O poeta nefelibata foge do mundo para as nuvens que deslizam pelo céu. Talvez por isso Charles Baudelaire (1821-1867), em seu livro póstumo, Le Spleen de Paris, que reuniu movimentos líricos, pequenos poemas em prosa, escreveu em “O Estrangeiro” que não amava pai, mãe, irmã ou irmão, nem amigos, palavra cujo sentido lhe era obscuro; que ignorava a latitude em que estaria situada a sua pátria; que não se rendia à Beleza ou ao dinheiro; que a única coisa que amava eram as nuvens, as nuvens que passavam lá longe, muito longe, maravilhosas. Que incrível a realidade do peregrino que uiva para o infinito; que se recusa ao apego e à ligação com a matéria e foca no anseio de sua alma pela amplidão.

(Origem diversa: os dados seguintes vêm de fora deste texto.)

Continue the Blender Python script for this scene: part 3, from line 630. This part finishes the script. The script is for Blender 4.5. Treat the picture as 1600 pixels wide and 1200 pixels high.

Já o poeta Carlos Drummond de Andrade (1902-1987) assiste ao espetáculo da falange das nuvens maciças que se avolumam do lado das montanhas de Minas Gerais e afirma: “O poeta é um insubmisso e o mais são nuvens.” O poeta nunca se molda à injustiça. Mesmo nos poemas mais românticos existe um substrato social, um inconformismo com a realidade que o cerca. Na opressão, ele se lança no que há de mais imaginoso: a fantasmagoria das nuvens, com suas possibilidades de madrugadas, crepúsculos, tempestades, relâmpagos, arco-íris.

Foi assim com o profeta que viu uma nuvem, do tamanho da mão de um homem, levantando-se do mar e acreditou que viria a chuva, derramada e copiosa. Uma nuvem negra, perfeita para provocar o espanto e o caos.

Às vezes, de tão descuidada que sou, uma nuvem enche a minha casa, o meu ser e habito nela como na própria glória. É tudo rápido e intenso. Se não fosse breve, eu não poderia suportar. Logo ela se afasta e eu choro muito.

Olho para as nuvens. Estão espessas.. Vejo um homem sentado nelas com uma coroa de ouro e uma foice afiada nas mãos. Brilha, reluz, mas pode ser efeito do sol. De repente, voa em minha direção. Alguém então me puxa pelos cabelos e diz que eu não ande assim distraída, com a cabeça nas nuvens.